Cuenta la leyenda que todas las mujeres enloquecen con las bolsas y los zapatos. Yo soy la excepción que confirma la regla: ni bolsas ni zapatos me despiertan pasión alguna. No me detendría a ver el aparador de una zapatería; no deambularía por la sección de accesorios de una tienda departamental. No sé reconocer marcas ni diseños, no sé decir cuáles están a la moda y cuáles no, nada. Las bolsas y los zapatos son como fantasmas en mi mundo personal. Pero sí observo el placer que obtienen las mujeres al hablar, admirar, manosear, usar, intercambiar estos objetos. Me intriga, pero la alegría ajena es buena para la salud mental.
Todas las mujeres de mi familia aman las bolsas y los zapatos, por lo que supongo que no es un gusto adquirido, debe ser algo en la química sanguínea; o bien, yo me caí de chiquita y me malogré. De niña, me gustaba ir a la zapatería cuando me iban a comprar los zapatos para el nuevo ciclo escolar: esos tipo choclo, firmes, con suela gruesa, transparentosa y antiderrapante. No me gustaban los zapatos en sí, sino la sensación de tenerlos puestos: la solidez de un zapato nuevo, que me permitía correr e intentar deslizarme sobre el piso brilloso con la seguridad de que aquella goma frenaría en seco mi inercia; el poder brincar con ellos haciéndose uno con mis pies. Claro, recuerdo zapatos enemigos, desde niña. Los que parecían dejar mi planta casi al descubierto con la textura del suelo, los que resbalaban con el piso húmedo, y los peores: los que se encajaban en mi empeine o me provocaban ampollas en el talón. Todas estas sensaciones son las que evito hasta hoy en día. Si por mí fuera, usaría tenis para siempre. Cuando era joven, era normal usarlos diario; ahora, casi cincuentona, se asocian con la fodonguería. Sí, me declaro fodonga.

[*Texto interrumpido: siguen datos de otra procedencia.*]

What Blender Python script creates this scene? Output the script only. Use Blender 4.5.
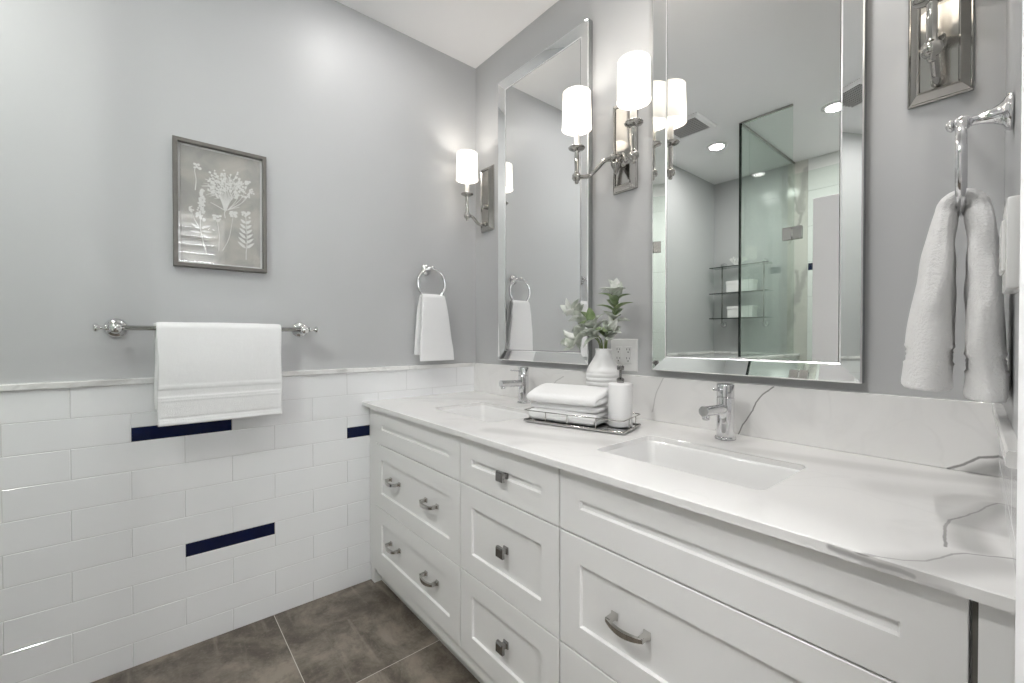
import bpy, bmesh, math, random
from mathutils import Vector, Matrix, noise
PI = math.pi
random.seed(7)
scn = bpy.context.scene
COL = scn.collection
for o in list(bpy.data.objects):
    bpy.data.objects.remove(o, do_unlink=True)

# ------------------------------------------------------------------ camera, world, exposure, large lights
CH = 2.7177                      # ceiling height
cam = bpy.data.cameras.new('camera')
cam.sensor_width = 36.0
cam.lens = 432.785 / 1024 * 36.0
cam.clip_start = 0.01
camo = bpy.data.objects.new('camera', cam)
COL.objects.link(camo)
camo.location = (2.0414, -1.449, 1.1768)
camo.rotation_euler = (PI / 2 - 0.0103, 0.0004, 0.872)
scn.camera = camo

world = bpy.data.worlds.new('world')
scn.world = world
world.use_nodes = True
world.node_tree.nodes['Background'].inputs[0].default_value = (0.9, 0.95, 1.0, 1)
world.node_tree.nodes['Background'].inputs[1].default_value = 0.6

scn.view_settings.view_transform = 'Standard'
scn.view_settings.look = 'None'
scn.view_settings.gamma = 1.0
scn.view_settings.use_curve_mapping = False
scn.view_settings.exposure = 0.42
try:
    scn.cycles.caustics_reflective = False
    scn.cycles.caustics_refractive = False
    scn.cycles.sample_clamp_indirect = 6.0
    scn.cycles.max_bounces = 14
    scn.cycles.diffuse_bounces = 7
    scn.cycles.glossy_bounces = 8
    scn.cycles.transparent_max_bounces = 12
    scn.cycles.blur_glossy = 0.4
except Exception:
    pass

P_POT = [4.5, 15.0, 2.2, 5.0]   # recessed ceiling lights; the last is an added fill for the right side
P_SHADE = 3.2      # each sconce bulb
P_HALL = 30.0      # added fill light in the unseen bedroom beyond the doorway


def area_light(name, loc, rot, size, power, color=(1, 1, 1), shape='DISK', sy=None, spread=PI):
    l = bpy.data.lights.new(name, 'AREA')
    l.shape = shape
    l.size = size
    if sy:
        l.size_y = sy
    l.energy = power
    l.color = color
    l.spread = spread
    o = bpy.data.objects.new(name, l)
    COL.objects.link(o)
    o.location = loc
    o.rotation_euler = rot
    return o


POTS = [(0.42, -2.11), (1.205, -2.11), (0.40, -0.72), (1.58, -0.44)]
for (px, py), pw in zip(POTS, P_POT):
    area_light('recessed_lamp', (px, py, CH - 0.012), (0, 0, 0), 0.10, pw, (1.0, 0.98, 0.96))
area_light('bedroom_fill', (2.95, -1.25, CH - 0.05), (0, 0, 0), 1.1, P_HALL, (1.0, 0.98, 0.96), 'SQUARE')  # added fill through the doorway, no fixture modelled

# ------------------------------------------------------------------ materials
MATS = {}


def newmat(name):
    m = bpy.data.materials.new(name)
    m.use_nodes = True
    nt = m.node_tree
    b = nt.nodes['Principled BSDF']
    MATS[name] = m
    return m, nt, b


def mat(name, col, rough=0.5, metal=0.0, bump=None, var=None, coat=0.0, spec=0.5, sheen=0.0, emit=None, aniso=0.0):
    """bump=(scale, strength, distance, detail); var=(scale, amount)"""
    m, nt, b = newmat(name)
    c = tuple(col) + (1,)
    b.inputs['Base Color'].default_value = c
    b.inputs['Roughness'].default_value = rough
    b.inputs['Metallic'].default_value = metal
    b.inputs['Specular IOR Level'].default_value = spec
    b.inputs['Coat Weight'].default_value = coat
    b.inputs['Sheen Weight'].default_value = sheen
    b.inputs['Anisotropic'].default_value = aniso
    if emit:
        b.inputs['Emission Color'].default_value = tuple(emit[0]) + (1,)
        b.inputs['Emission Strength'].default_value = emit[1]
    geo = nt.nodes.new('ShaderNodeNewGeometry')
    if var:
        n = nt.nodes.new('ShaderNodeTexNoise')
        n.inputs['Scale'].default_value = var[0]
        n.inputs['Detail'].default_value = 4
        nt.links.new(geo.outputs['Position'], n.inputs['Vector'])
        r = nt.nodes.new('ShaderNodeMapRange')
        r.inputs[1].default_value = 0.25
        r.inputs[2].default_value = 0.75
        r.inputs[3].default_value = 1 - var[1]
        r.inputs[4].default_value = 1 + var[1]
        nt.links.new(n.outputs['Fac'], r.inputs[0])
        s = nt.nodes.new('ShaderNodeVectorMath')
        s.operation = 'SCALE'
        s.inputs[0].default_value = col
        nt.links.new(r.outputs[0], s.inputs['Scale'])
        nt.links.new(s.outputs[0], b.inputs['Base Color'])
    if bump:
        n = nt.nodes.new('ShaderNodeTexNoise')
        n.inputs['Scale'].default_value = bump[0]
        n.inputs['Detail'].default_value = bump[3] if len(bump) > 3 else 2
        nt.links.new(geo.outputs['Position'], n.inputs['Vector'])
        u = nt.nodes.new('ShaderNodeBump')
        u.inputs['Strength'].default_value = bump[1]
        u.inputs['Distance'].default_value = bump[2]
        nt.links.new(n.outputs['Fac'], u.inputs['Height'])
        nt.links.new(u.outputs[0], b.inputs['Normal'])
    return m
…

Las paletas de anís eran la única asociación apasionante con la compra de aquellos zapatos escolares. En esos tiempos, las zapaterías ponían un puñado de dichas paletas en las bolsas de compra. Para mí eran el verdadero tesoro. Me bastaba llegar a la casa para sacarlas, contarlas y así reconocer la calidad del botín; los zapatos podían quedarse en la bolsa. Ese sabor, intenso, parecía imposible de surgir de la simplicidad de esa paleta: sin color, casi transparente, redonda, ordinaria, a la que compensaba su envoltura roja con trazos negros, para darse a notar, como quien modela un zapato de lazos y plataforma. El anís lo envolvía todo: la lengua, las comisuras, la nariz, la habitación.
Durante años detecté el anís en panes, confituras, pastillas, salsas y guisos diversos. Escudriñaba la miga de un cocol para sacar una semillita de anís, y entonces la aplastaba con las uñas para impregnar mis dedos con ese aroma. Acaso el amor que pude sentir por los zapatos fue robado por el aroma anisado.
Años más tarde, probé lo que para mí es el anís en su forma más sublime: un licor francés conocido como Pastaga o Pastis. Se obtiene a partir de la maceración de diversas plantas. El empleo de hinojo y regaliz es característico. La fórmula varía según la compañía productora. Para muchos la marca Ricard es sinónimo de Pastis. Este licor logró su auge gracias a la prohibición del “hada verde”, el famoso ajenjo o absenta, que deberá tener su propia minuta. En 1932, Paul Ricard ofrece a los franceses un nuevo licor de anís cuya novedad es la inclusión del regaliz; y la exclusión, por supuesto, de la Artemisia absinthium. Según la tradición, el Pastis se consume mezclado con agua, de 5 a 7 partes de agua por una parte de licor. Algunos le añaden hielo, pero los más puristas lo consideran innecesario. Es un brebaje mágico, no sólo por el sabor sino por su reacción al ser mezclado con agua, como ocurre con la absenta: de ser ambarino, casi traslúcido, se torna en un líquido lechoso, de un color parecido al de la crema pastelera. Apetitoso, bien podría ser el “hada ambarina”. Es un licor que inspira respeto, no debe beberse sin ton ni son, por su graduación de alcohol (45°). Lo dicho, también es un “hada”.
He probado el ajenjo, pero me quedo con el Pastis. Creo que soy tan ordinaria como aquellas paletas de infancia y mis amados tenis. En fin, nunca he asociado la borrachera con el disfrute. Ya borrachos, todo sabe a lo mismo. Pero si el exceso ocurre, por accidente o por voluntad, más nos vale traer bien puestos los zapatos: sí, unos con suela antiderrapante que nos recuerde que seguimos plantados en la Tierra. Las “hadas” vuelan, nosotros no.